Villamizar, embajador, ministro, cuñado de Carlos Galán -el candidato liberal asesinado por Escobar- un hombre que eludió por milagro las balas de los sicarios, y además tuvo que negociar con Escobar la libertad de su hermana y su esposa, decía de él que llamaba la atención la serenidad con la que se desenvolvía en las situaciones más escabrosas. Esa serenidad, ese autocontrol, era, decía Villamizar, algo inhumano, temible, pero deslumbrante.

Escobar no sólo negoció con la derecha. También lo hizo con la izquierda, signo ideológico al que se jactaba de pertenecer. Hizo acuerdos y también los rompió con organizaciones guerrilleras, y algo parecido ocurrió con los negocios abiertos con sandinistas de Nicaragua y cubanos de Fidel.
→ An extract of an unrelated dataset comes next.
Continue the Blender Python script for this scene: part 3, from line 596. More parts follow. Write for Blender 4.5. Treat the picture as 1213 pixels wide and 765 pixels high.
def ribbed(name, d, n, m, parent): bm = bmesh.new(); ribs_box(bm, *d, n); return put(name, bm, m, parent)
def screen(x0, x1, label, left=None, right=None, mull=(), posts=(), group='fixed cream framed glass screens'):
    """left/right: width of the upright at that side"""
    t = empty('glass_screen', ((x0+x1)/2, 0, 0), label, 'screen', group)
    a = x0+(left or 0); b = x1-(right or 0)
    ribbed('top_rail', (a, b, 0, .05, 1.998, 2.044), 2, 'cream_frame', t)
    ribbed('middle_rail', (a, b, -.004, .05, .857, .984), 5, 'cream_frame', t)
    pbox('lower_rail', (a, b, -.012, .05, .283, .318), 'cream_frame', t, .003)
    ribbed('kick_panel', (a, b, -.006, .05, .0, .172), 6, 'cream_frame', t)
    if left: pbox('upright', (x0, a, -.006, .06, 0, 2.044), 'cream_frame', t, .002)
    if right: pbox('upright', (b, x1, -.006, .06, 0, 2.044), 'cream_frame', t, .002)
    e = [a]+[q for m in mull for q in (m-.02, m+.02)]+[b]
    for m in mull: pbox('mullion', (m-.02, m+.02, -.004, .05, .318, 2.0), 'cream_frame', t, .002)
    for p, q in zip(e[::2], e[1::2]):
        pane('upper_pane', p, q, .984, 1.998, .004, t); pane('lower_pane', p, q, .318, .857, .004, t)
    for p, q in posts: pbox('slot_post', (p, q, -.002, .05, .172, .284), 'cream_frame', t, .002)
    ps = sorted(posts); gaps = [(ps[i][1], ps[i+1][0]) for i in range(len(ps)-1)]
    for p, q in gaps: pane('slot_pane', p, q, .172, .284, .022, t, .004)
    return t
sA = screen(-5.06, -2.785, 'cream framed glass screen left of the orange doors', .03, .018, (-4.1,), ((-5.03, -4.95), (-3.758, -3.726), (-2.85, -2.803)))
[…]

A la hora de declararle la guerra al Estado recurrió a la dinamita como arma de lucha, siguiendo para ello los consejos de sus amigos de la ETA. Fiel a su estilo populista, aconsejaba usar los cartuchos sin asco. “Nunca se olviden que la dinamita es la bomba atómica de los pobres”, le decía a sus sicarios que lo adoraban, le temían y se enriquecían a su lado.

Escobar fue muerto en diciembre de 1993 por un comando de elite. Para ese momento era una sombra de lo que había sido. Aislado, perseguido por el Estado y por las bandas del narcotráfico que no le perdonaban sus traiciones, fue descubierto porque se demoró hablando por teléfono con sus hijos más de tres minutos, el tiempo máximo a emplear antes de ser detectado por los sistemas de inteligencia. No deja de llamar la atención que el criminal más feroz de Colombia, el responsable de la muerte de miles de personas, el operador político infalible y despiadado, haya muerto por insistir en comunicarse con su mujer y sus hijos, su única y exclusiva debilidad.
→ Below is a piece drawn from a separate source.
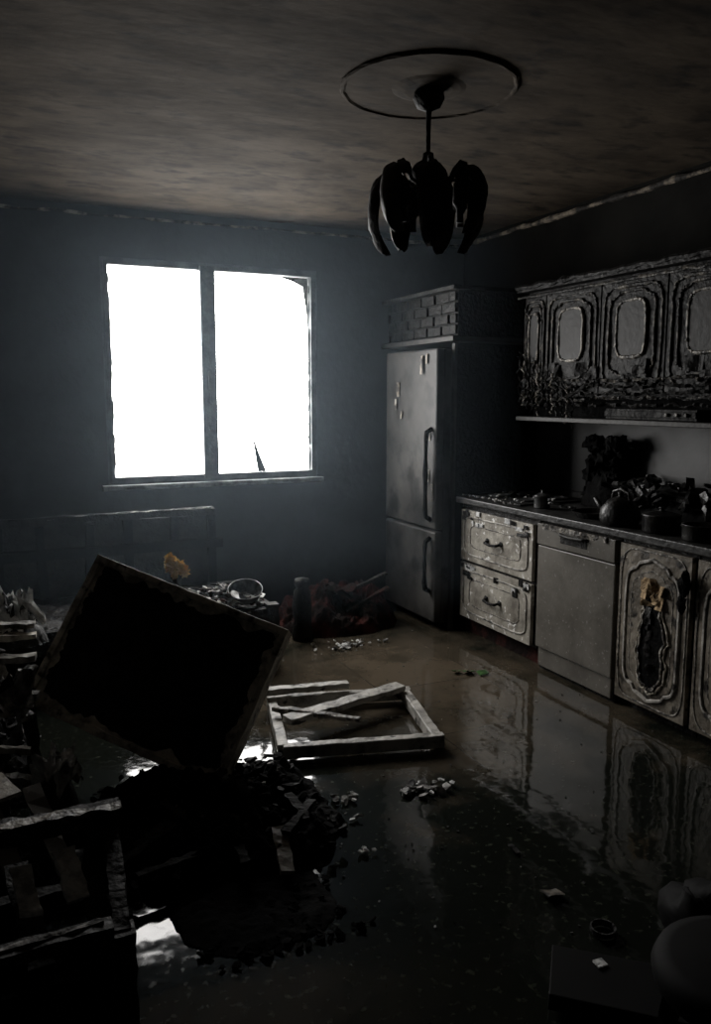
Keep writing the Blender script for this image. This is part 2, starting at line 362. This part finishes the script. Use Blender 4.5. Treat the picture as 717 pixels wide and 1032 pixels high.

El Estado colombiano nunca corrió peligro de derrumbarse por los ataques de Escobar, pero está claro que en algún momento lo hizo temblar e incluso lo llegó a poner de rodillas. Nunca antes, y seguramente nunca después, un delincuente fue tan audaz.

A sus caprichos privados, a su avidez por disfrutar de los millones, a su sensualidad desbordada, Escobar sumaba sus políticas sociales, su gusto por ser querido por el pueblo y devolverle -como le gustaba decir- a los más pobres un poco de todo lo que a él le sobraba.